Gillian Lawler – Edgelands
Gillian Lawler, da sempre interessata al paesaggio e alla sua memoria dove spesso risiede la tensione tra il reale e l’immaginario, esplora nuovamente in questa serie di dipinti inediti, Edgelands, i concetti di confini, bordi, transizioni e trasformazioni rielaborando quegli insediamenti abbandonati, tipici della sua ricerca, attraverso la contrapposizione di un reale immaginario e di uno realmente reale.
L’artista continuando sempre a rinnovare il proprio linguaggio pittorico, sulla base anche di esperienze private e professionali, di recente ha iniziato a suddividere la tela in due territori tracciando una linea di demarcazione dove forme geometrico-astratte si incrociano, si trasformano, si dissolvono o si assorbono fino a diventare territori della mente; spazi meditativi per l’artista abitati da piattaforme e impalcature che le consentono di riflettere sull’idea di trasformazione e transizione della vita stessa.
L’esplorazione di questi luoghi surreali si è ulteriormente intensificata in Edgelands assottigliando il divario tra questo mondo e il prossimo cogliendone la caducità della vita composta da fugaci momenti in assenza di tempo e spazio alla ricerca di una terra senza confine, di
un mondo interiore situato tra il conscio e l’inconscio.
I suoi fondali, semplici spazi vuoti, le permettono di immaginare una linea temporale o una dimensione alternativa di questi luoghi astratti composti da sistemi fluttuanti in perenne divenire. Molti degli elementi presenti sono, infatti, semplificati, ridotti all’essenza, per creare
prospettive ardite attraverso una serie di strutture indefinite e singolari visioni concettuali di spazio, tempo ed esistenza. Questi luoghi eterei abitati da improbabili elementi, che appaiono talvolta vistosi altre volte mimetizzati da elaborati motivi, creano paesaggi onirici tali da
sovvertire il reale dando vita a una fusione tra i due mondi.

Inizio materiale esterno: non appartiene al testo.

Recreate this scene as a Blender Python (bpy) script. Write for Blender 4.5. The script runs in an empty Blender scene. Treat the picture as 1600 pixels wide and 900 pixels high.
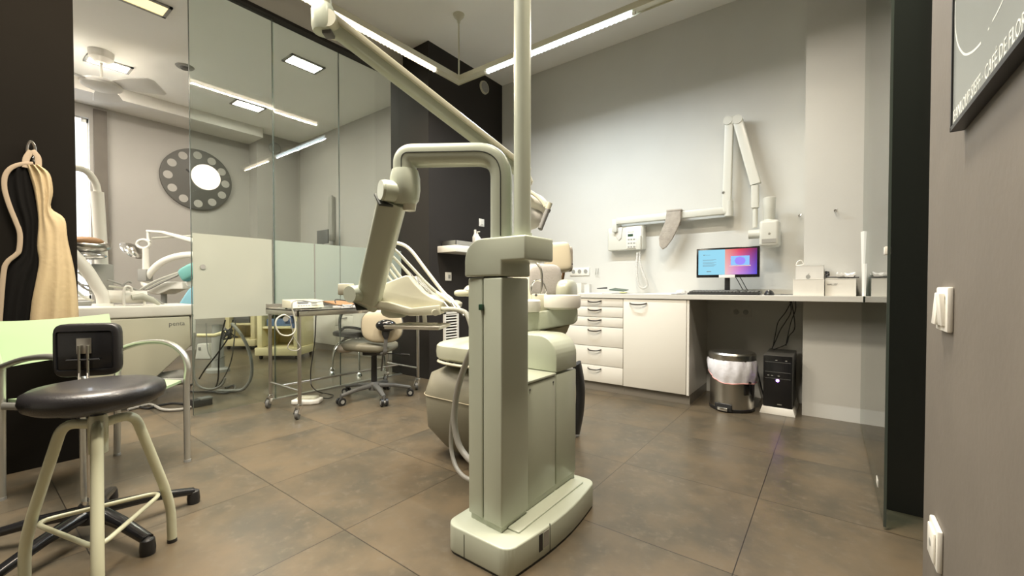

Edgeland si focalizza proprio sul desiderio di abbattere queste frontiere tra l’onirico e il reale, un mondo inviolato fatto di corpi indistinti
e talvolta invisibili che si connettono attraverso l’uso simbolico del colore verde. Quel colore “la qual mistione si estende verso l’infinito”
(Leonardo da Vinci, Trattato della pittura, 1540) verso mondi lontanissimi e territori mistici.
Non è un caso, infatti, che il noto sensitivo torinese Gustavo Rol usasse proprio il verde, simbolo stesso dell’equilibrio, situato al centro dell’iride, per la sua straordinaria energia, per il dominio della materia. È da lui così annotato nel suo diario: «Ho scoperto una tremenda legge
che lega il colore verde, la quinta musicale ed il calore» (28 luglio 1927). È in queste poche parole racchiuso il segreto di quella che Rol definì “coscienza sublime”, termine con il quale indicava il punto di arrivo di quell’alchimia spirituale e di quella forza creatrice che gli permetteva di aprire le porte di mondi sottili, ovvero di dimensioni invisibili che coesistono all’interno della realtà tridimensionale del mondo materiale.
Anche secondo la mitologia celtica si presume che gli spiriti siano in grado di viaggiare tra mondi (Tir nAill, parola gaelica per definire
l’“altra terra”) attraversando gli assi naturali. Le svariate strutture di colore verde negli ultimi lavori di Gillian Lawler diventano pertanto punti
di incontro e connessione nel tentativo di attraversare o connettere questi mondi invisibili o altri strati di esistenza diventando nuovi assi
naturali e richiamando così l’attenzione su questi confini geometrici come nuovi luoghi di possibilità, mistero e bellezza.